"e" Natural Base

[NSX]

Just a little food for thought kinda thread here; what ways are there to find the numerical value of "e", that is, the natural base.

 

There's 2 I learned this semester:

1. 1/1! + 2/2! + 3/3! + ... n/n!, as n-->infinity where n is an element of natural numbers

Or something like that

 

and

 

2. The fundamental limit of calculus, that is:

lim x-->infinity for (1 + 1/x)^x

[JaKiri]

It's e = 1/0! + 1/1! + 1/2! + 1/3! (etc), which is something called a Taylor series; you get a good value out pretty quickly too.

[NSX]

Originally posted by MrL_JaKiri

It's e = 1/0! + 1/1! + 1/2! + 1/3! (etc), which is something called a Taylor series; you get a good value out pretty quickly too.

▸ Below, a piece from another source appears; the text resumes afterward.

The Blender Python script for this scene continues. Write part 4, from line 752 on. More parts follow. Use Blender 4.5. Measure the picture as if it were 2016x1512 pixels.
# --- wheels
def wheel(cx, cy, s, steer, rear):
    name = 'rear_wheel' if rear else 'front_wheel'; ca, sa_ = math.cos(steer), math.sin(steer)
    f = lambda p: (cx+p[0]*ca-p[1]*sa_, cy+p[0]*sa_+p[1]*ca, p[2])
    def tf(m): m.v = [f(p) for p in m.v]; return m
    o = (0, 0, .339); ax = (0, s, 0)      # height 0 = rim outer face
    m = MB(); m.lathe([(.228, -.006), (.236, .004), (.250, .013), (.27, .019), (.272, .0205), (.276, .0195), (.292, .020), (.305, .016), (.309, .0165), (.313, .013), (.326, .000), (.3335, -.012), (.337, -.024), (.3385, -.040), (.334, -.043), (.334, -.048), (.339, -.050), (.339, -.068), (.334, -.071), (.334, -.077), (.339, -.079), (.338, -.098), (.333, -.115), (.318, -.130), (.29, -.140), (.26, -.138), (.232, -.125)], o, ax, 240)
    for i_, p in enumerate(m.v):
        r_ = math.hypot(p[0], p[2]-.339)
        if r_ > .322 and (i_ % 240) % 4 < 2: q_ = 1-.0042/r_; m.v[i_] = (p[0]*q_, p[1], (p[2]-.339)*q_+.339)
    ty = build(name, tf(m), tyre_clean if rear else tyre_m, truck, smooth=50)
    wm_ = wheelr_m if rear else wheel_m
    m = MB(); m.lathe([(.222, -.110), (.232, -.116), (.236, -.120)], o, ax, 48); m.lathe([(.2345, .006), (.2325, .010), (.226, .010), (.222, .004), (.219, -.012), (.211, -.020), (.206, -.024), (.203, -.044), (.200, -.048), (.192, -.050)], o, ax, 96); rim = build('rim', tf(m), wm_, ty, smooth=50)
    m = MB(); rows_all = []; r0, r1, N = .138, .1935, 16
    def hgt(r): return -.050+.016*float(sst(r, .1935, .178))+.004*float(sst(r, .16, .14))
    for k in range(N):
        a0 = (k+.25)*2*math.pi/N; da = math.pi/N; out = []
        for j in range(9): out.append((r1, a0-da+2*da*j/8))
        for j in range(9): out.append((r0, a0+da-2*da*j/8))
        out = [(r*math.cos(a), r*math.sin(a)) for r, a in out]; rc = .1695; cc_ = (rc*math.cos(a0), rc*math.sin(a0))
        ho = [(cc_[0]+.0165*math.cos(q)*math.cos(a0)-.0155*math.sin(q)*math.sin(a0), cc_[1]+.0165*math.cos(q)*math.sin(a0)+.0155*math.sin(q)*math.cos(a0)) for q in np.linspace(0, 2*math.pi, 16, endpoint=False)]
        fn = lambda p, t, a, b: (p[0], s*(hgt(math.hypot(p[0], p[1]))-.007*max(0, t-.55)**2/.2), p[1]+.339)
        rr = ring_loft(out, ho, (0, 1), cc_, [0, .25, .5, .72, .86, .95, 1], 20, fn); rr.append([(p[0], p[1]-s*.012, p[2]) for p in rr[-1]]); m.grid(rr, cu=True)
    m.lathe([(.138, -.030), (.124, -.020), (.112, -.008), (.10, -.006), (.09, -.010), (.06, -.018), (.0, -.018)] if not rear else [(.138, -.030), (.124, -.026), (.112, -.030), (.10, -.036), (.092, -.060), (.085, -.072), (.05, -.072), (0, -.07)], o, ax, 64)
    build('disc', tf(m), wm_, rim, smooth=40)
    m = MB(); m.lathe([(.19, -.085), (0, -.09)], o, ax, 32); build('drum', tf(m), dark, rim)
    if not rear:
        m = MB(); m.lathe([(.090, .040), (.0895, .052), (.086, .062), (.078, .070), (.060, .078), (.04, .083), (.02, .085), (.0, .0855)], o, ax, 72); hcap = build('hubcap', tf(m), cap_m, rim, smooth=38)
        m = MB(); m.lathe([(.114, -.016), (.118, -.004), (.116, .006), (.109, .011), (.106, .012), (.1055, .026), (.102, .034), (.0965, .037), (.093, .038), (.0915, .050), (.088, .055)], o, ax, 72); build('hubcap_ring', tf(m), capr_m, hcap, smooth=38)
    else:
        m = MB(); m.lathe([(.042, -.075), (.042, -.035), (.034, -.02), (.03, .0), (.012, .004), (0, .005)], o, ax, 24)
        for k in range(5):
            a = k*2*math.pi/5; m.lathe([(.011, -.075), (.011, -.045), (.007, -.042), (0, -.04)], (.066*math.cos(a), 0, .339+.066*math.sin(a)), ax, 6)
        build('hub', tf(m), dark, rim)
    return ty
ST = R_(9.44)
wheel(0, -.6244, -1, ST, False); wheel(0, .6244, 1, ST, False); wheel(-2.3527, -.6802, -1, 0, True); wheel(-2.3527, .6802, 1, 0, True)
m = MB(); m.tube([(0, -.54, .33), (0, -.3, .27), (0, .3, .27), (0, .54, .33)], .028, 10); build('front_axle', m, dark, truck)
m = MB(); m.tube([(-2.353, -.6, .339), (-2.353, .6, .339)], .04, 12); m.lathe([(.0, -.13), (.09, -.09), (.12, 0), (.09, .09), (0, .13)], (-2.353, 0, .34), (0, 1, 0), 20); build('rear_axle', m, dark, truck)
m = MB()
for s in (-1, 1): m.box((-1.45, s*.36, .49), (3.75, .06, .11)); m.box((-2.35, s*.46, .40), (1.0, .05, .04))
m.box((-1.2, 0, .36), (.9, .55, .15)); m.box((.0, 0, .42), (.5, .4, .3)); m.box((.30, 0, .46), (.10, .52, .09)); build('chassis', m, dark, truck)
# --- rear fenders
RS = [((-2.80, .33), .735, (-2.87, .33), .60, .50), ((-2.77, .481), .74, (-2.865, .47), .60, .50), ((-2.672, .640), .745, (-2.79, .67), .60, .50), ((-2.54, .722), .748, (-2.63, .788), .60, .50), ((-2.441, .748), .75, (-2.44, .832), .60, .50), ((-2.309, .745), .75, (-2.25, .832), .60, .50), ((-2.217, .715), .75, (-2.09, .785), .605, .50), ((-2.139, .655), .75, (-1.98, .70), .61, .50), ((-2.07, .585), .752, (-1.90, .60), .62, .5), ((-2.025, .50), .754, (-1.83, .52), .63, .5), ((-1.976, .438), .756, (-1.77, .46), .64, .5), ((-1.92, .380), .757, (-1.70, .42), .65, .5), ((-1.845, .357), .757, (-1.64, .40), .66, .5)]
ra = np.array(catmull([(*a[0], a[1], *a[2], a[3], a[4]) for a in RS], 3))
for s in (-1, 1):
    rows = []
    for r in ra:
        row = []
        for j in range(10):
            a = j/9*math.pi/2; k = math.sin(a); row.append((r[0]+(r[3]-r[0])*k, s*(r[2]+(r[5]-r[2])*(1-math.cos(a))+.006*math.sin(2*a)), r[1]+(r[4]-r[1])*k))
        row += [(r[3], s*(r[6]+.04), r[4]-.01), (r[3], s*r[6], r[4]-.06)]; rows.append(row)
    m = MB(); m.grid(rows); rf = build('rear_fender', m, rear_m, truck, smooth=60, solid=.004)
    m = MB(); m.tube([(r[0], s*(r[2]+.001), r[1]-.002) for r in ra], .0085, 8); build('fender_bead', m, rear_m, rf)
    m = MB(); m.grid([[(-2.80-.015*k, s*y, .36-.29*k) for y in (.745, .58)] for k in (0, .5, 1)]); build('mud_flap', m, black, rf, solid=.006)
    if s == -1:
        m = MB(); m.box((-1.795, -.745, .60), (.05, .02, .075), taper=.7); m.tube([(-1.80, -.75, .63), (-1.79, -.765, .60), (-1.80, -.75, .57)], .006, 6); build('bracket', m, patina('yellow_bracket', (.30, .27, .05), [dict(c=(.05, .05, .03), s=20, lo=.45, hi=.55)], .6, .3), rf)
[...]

Yeah; something like that...lol

 

That's the taylor series eh?

I see; I hear you math gurus talking about it alot; where else do you use this taylor series?

[JaKiri]

A taylor series assumes you can express a function as an infinite sum of the differations of the function, basically.

[Dave]

It's very useful for proving things like Euler's formula (e^(pi * i) +1 = 0) and stuff like that. Not sure I can think of anything else to use it for, but it's mainly used in proofs and such things. And approximations to things like circular/hyperbolic functions etc.

[NSX]

Originally posted by MrL_JaKiri

A taylor series assumes you can express a function as an infinite sum of the differations of the function, basically.

 

WHat do you mean by differations?

[JaKiri]

Originally posted by NSX

 

WHat do you mean by differations?

 

+en.

 

Typographical error.

[NSX]

So are there any other ways to express "e"?

[NSX]

Originally posted by dave

It's very useful for proving things like Euler's formula (e^(pi * i) +1 = 0) and stuff like that. Not sure I can think of anything else to use it for, but it's mainly used in proofs and such things. And approximations to things like circular/hyperbolic functions etc.

 

What's the value of i?

i^2=-1, so that makes i

[fafalone]

i is defined as the square root of -1, thats it.

[JaKiri]

Originally posted by NSX

 

What's the value of i?

i^2=-1, so that makes i

 

i is the square root of minus 1.

 

It's just a number.

[NSX]

Originally posted by MrL_JaKiri

 

i is the square root of minus 1.

 

It's just a number.

 

Ah..darn;

hehe

I wanted to just plug it into my calculator and try it.